### [Source excerpt]
_____

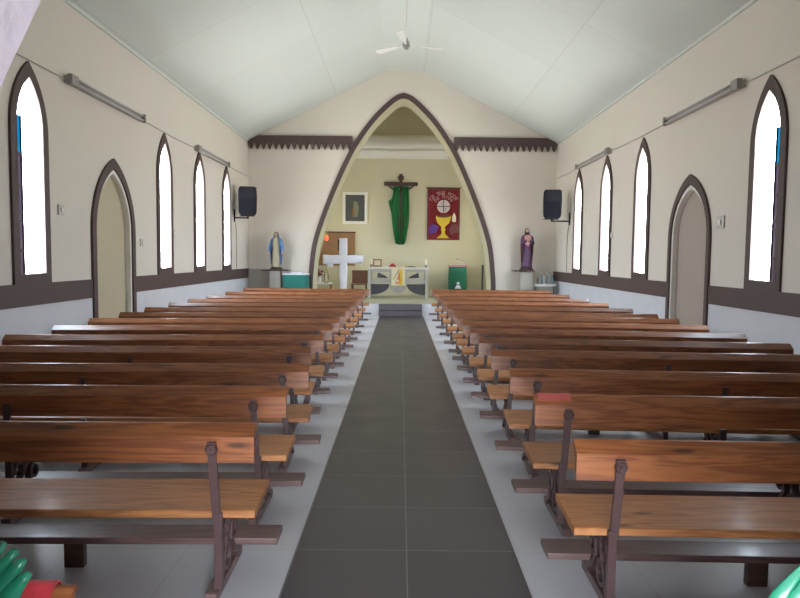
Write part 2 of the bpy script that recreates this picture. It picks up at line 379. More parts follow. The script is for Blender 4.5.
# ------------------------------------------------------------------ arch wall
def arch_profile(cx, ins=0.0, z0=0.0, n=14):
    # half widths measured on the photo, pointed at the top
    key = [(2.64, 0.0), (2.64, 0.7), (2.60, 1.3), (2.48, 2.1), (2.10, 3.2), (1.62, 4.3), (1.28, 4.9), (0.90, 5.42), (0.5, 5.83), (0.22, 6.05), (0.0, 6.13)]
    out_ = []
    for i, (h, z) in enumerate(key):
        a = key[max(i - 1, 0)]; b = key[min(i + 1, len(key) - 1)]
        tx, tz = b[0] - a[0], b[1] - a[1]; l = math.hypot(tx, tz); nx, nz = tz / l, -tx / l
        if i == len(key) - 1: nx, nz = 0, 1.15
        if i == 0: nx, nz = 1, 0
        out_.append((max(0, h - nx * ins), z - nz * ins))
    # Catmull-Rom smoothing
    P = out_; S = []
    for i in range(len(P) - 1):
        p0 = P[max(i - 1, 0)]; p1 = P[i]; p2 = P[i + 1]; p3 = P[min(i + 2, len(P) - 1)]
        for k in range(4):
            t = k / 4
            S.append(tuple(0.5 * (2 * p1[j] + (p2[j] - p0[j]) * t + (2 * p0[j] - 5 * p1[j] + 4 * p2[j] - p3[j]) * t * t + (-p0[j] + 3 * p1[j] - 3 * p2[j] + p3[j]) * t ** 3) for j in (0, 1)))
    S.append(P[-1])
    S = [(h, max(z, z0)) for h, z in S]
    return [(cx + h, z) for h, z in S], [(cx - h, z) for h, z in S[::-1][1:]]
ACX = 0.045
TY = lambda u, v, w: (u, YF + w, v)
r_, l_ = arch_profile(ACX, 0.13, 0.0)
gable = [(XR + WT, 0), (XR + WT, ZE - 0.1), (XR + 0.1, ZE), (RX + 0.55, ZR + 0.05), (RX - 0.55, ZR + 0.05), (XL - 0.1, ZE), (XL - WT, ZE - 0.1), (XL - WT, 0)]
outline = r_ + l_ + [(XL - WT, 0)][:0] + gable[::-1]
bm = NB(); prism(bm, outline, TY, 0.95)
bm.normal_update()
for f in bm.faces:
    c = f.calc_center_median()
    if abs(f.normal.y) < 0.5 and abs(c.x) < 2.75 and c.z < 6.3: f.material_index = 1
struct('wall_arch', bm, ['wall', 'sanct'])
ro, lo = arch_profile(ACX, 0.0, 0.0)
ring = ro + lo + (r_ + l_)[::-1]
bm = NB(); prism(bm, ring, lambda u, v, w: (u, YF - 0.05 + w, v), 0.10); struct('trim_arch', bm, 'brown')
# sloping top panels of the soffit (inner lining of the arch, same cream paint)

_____

### [Stated exercise]
Copy all the lines of data exactly as they appear, dropping any images.

### [Worked answer]
Write part 2 of the bpy script that recreates this picture. It picks up at line 379. More parts follow. The script is for Blender 4.5.
# ------------------------------------------------------------------ arch wall
def arch_profile(cx, ins=0.0, z0=0.0, n=14):
    # half widths measured on the photo, pointed at the top
    key = [(2.64, 0.0), (2.64, 0.7), (2.60, 1.3), (2.48, 2.1), (2.10, 3.2), (1.62, 4.3), (1.28, 4.9), (0.90, 5.42), (0.5, 5.83), (0.22, 6.05), (0.0, 6.13)]
    out_ = []
    for i, (h, z) in enumerate(key):
        a = key[max(i - 1, 0)]; b = key[min(i + 1, len(key) - 1)]
        tx, tz = b[0] - a[0], b[1] - a[1]; l = math.hypot(tx, tz); nx, nz = tz / l, -tx / l
        if i == len(key) - 1: nx, nz = 0, 1.15
        if i == 0: nx, nz = 1, 0
        out_.append((max(0, h - nx * ins), z - nz * ins))
    # Catmull-Rom smoothing
    P = out_; S = []
    for i in range(len(P) - 1):
        p0 = P[max(i - 1, 0)]; p1 = P[i]; p2 = P[i + 1]; p3 = P[min(i + 2, len(P) - 1)]
        for k in range(4):
            t = k / 4
            S.append(tuple(0.5 * (2 * p1[j] + (p2[j] - p0[j]) * t + (2 * p0[j] - 5 * p1[j] + 4 * p2[j] - p3[j]) * t * t + (-p0[j] + 3 * p1[j] - 3 * p2[j] + p3[j]) * t ** 3) for j in (0, 1)))
    S.append(P[-1])
    S = [(h, max(z, z0)) for h, z in S]
    return [(cx + h, z) for h, z in S], [(cx - h, z) for h, z in S[::-1][1:]]
ACX = 0.045
TY = lambda u, v, w: (u, YF + w, v)
r_, l_ = arch_profile(ACX, 0.13, 0.0)
gable = [(XR + WT, 0), (XR + WT, ZE - 0.1), (XR + 0.1, ZE), (RX + 0.55, ZR + 0.05), (RX - 0.55, ZR + 0.05), (XL - 0.1, ZE), (XL - WT, ZE - 0.1), (XL - WT, 0)]
outline = r_ + l_ + [(XL - WT, 0)][:0] + gable[::-1]
bm = NB(); prism(bm, outline, TY, 0.95)
bm.normal_update()
for f in bm.faces:
    c = f.calc_center_median()
    if abs(f.normal.y) < 0.5 and abs(c.x) < 2.75 and c.z < 6.3: f.material_index = 1
struct('wall_arch', bm, ['wall', 'sanct'])
ro, lo = arch_profile(ACX, 0.0, 0.0)
ring = ro + lo + (r_ + l_)[::-1]
bm = NB(); prism(bm, ring, lambda u, v, w: (u, YF - 0.05 + w, v), 0.10); struct('trim_arch', bm, 'brown')
# sloping top panels of the soffit (inner lining of the arch, same cream paint)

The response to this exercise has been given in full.